Review of Ancillary Mercy by Ann Leckie

Ancillary Mercy is the third and final novel in Ann Leckie’s award-winning Imperial Radch series. The books are about the adventures of Breq an Ancillary who was connected to a ship that was destroyed. An Ancillary is a human who has been turned into an AI and has their consciousness connected to a ship. They can access its data and see and hear what all other ancillaries are experiencing. They will do whatever the ship’s captain commands them to do.

The third novel starts where the second novel finished. Breq is still the nominated fleet commander of the Athoek system and is located on its space station. She is trying to fix the station’s under-garden area, which was damaged in the previous novel, as well as fix the station’s complex politics. She has to deal with the agendas of an uncooperative system governor and power-hungry religious leader.

Her attempts at fixing the station are interrupted when an envoy from the all-conquering Presger arrives to survey humans and to see whether they have broken the “treaty” between the two races. The envoy’s arrival is then complicated by unknown warships appearing in the system.
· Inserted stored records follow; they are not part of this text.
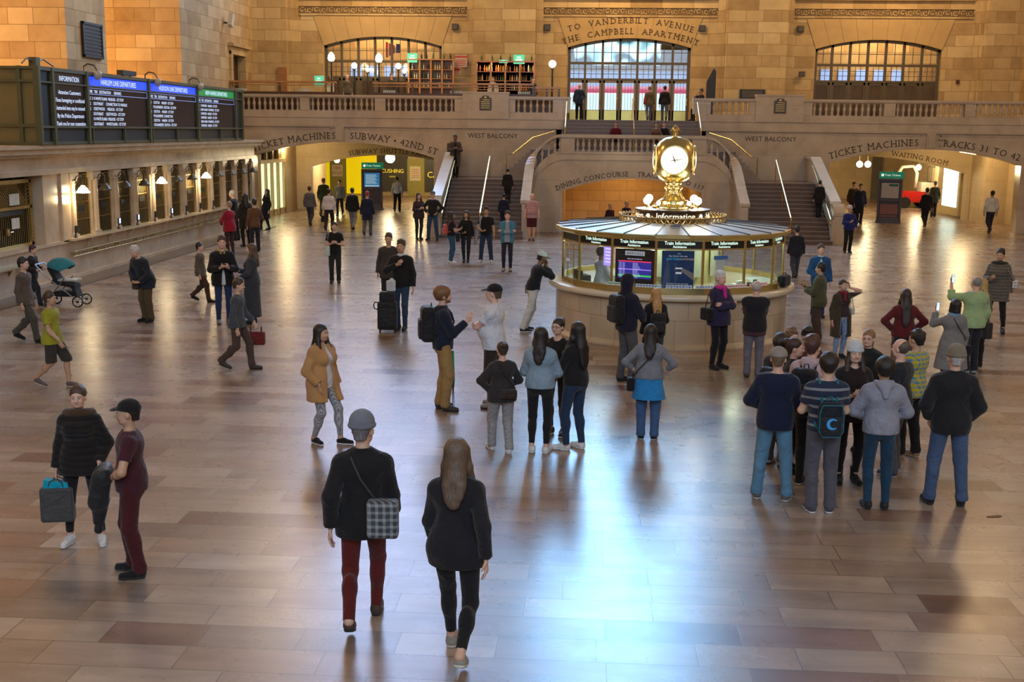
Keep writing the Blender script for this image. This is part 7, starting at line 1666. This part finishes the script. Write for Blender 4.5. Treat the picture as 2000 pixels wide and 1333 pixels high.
onbalc('person in olive jacket with red bag walking to the balcony doors', 1268, 167, 56.6, face=0, legs='walk', top=Tp('jacket', (.11,.09,.05), hem=.8), bottom=Bt('trousers', (.10,.11,.16)), shoes=BS, hair=H('short', (.2,.1,.05)), extra=[bag('shoulder_bag', 'red bag on the left side of the person in olive jacket', (.35,.03,.05), None, (-.22,-.1,1.05), (.06,.1,.14), 'none')])
onbalc('person in black jacket and grey jeans walking to the balcony doors', 1298, 166, 57.0, face=0, legs='walkL', w=1.1, top=Tp('jacket', K, hem=.84), bottom=Bt('trousers', (.10,.12,.15)), shoes=BS, hair=H('short'))
person('person in maroon top seated on the central stair', XY=(xat(1203,240,52.75),52.75), z0=3.55, h=1.72, drop=.47, legs='seat', arms=('hold','hold'), face=180, w=1.1, top=Tp('sweater', (.10,.006,.015), hem=.84), bottom=Bt('trousers', K), shoes=BS, hair=H('short'), skin=1, vox=.016)
person('woman in brown top with tied hair seated on the central stair', XY=(xat(1282,240,52.75),52.75), z0=3.55, h=1.70, drop=.47, legs='seat', arms=('hold','hold'), face=180, sex='f', top=Tp('sweater', (.14,.07,.05), hem=.84), bottom=Bt('trousers', K), shoes=BS, hair=H('bun'), skin=1, vox=.016)
person('person in black seated beside the woman in brown on the stair', XY=(xat(1297,240,53.0),53.0), z0=3.60, h=1.66, drop=.47, legs='seat', face=180, arms=('hold','hold'), top=Tp('sweater', K, hem=.84), bottom=Bt('trousers', K), shoes=BS, hair=H('short'), skin=0, vox=.016)
person('person in black tee seated behind the balcony railing right of the doors', XY=(xat(1369,180,56.0),56.0), z0=ZB, h=1.72, drop=.22, legs='seat', face=-120, arms=('face','hold'), top=Tp('tshirt', K, sleeve='short', hem=.84), bottom=Bt('trousers', K), shoes=BS, hair=H('tight'), skin=2, vox=.016)
onstair('person in long brown coat standing at the top of the left stair', 889, 262, 2.24, 52.7, 172, arms=('phone','phone'), legs='close', w=1.1, top=Tp('coat', (.07,.05,.035), hem=.45, off=.03, open=.05), inner=Tp('sweater', K), bottom=Bt('trousers', K), shoes=BS, hair=H('short'), skin=3)
onstair('black-clad person climbing the right stair near its outer parapet', 1599, 352, .96, 49.1, 0, legs='close', top=Tp('jacket', K, hem=.65), bottom=Bt('trousers', K), shoes=BS, hair=H('short'))
person('person in blue jacket with white cap beside the right stair end', 1655, 494, 402, 170, legs='contra', arms=('phone','pocket'), top=Tp('jacket', (.012,.02,.13), hem=.85, off=.03), bottom=Bt('trousers', K), shoes=BS, hair=H('short', HG), hat=dict(kind='beanie', col=(.6,.56,.48)), skin=1)
person('person in brown jacket in the right passage', 1664, 432, 352, 180, legs='close', top=Tp('jacket', (.09,.045,.02), hem=.8), bottom=Bt('trousers', DK), shoes=BS, hair=H('short'))
person('person in navy jacket beside the brown jacket in the right passage', 1677, 438, 358, 180, legs='close', top=Tp('jacket', (.02,.024,.045), hem=.8), bottom=Bt('trousers', DK), shoes=BS, hair=H('short', HB))
person('black-clad person walking before the light box in the right passage', 1806, 444, 365, 0, legs='walk', top=Tp('jacket', K, hem=.75), bottom=Bt('trousers', K), shoes=BS, hair=H('short'))
person('person in dark olive jacket just behind the black-clad walker', 1822, 424, 354, 0, legs='close', top=Tp('jacket', (.03,.03,.02), hem=.7), bottom=Bt('trousers', K), shoes=BS, hair=H('short', HB))
person('person in white jacket and dark jeans in the far right passage', 1932, 456, 363, 0, legs='walk', top=Tp('jacket', (.58,.55,.47), hem=.9, off=.035), bottom=Bt('trousers', (.018,.02,.035)), shoes=BS, hair=H('bun'), skin=2)
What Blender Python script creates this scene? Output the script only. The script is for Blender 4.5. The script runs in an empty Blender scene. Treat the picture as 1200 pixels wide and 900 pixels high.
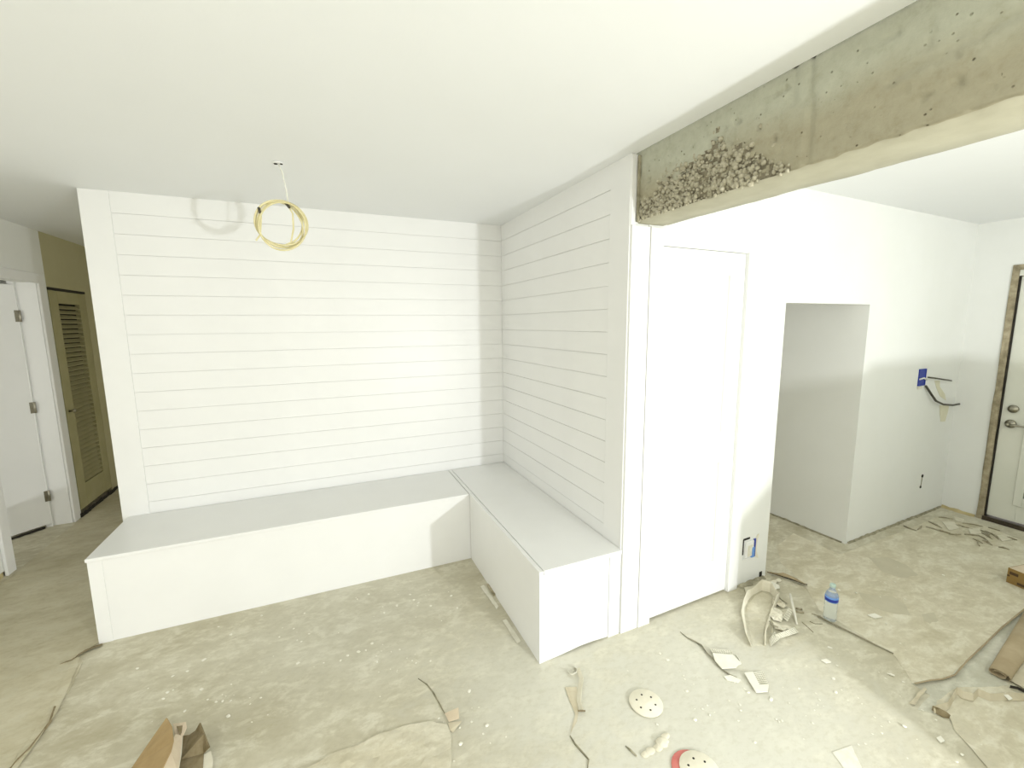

This novel is about Breq’s attempt to create a more merciful local system where even AIs, like the Ancillaries that run the ships and the station, get to decide their own fates. She wants them to have the choices that she now has as an ancillary severed from her destroyed ship. She also wants the indigenous population of Athoek to control their future.

One of the most intriguing features of the novels is that Breq cannot differentiate between female and male, so she refers to every character as “she”, which creates a viewpoint character who does not bring gender into the power dynamics between the characters she deals with. Leckie leaves it to the reader to add genders to characters if they want to.

I very much enjoyed this novel as it attempted to bring the series to a conclusion, but there were still plenty of loose ends for a fourth novel to explore. It’s probably not as good as the first two novels, as the first was huge on world-building, and the second was more about Breq attempting to redefine herself, but still it is an excellent read.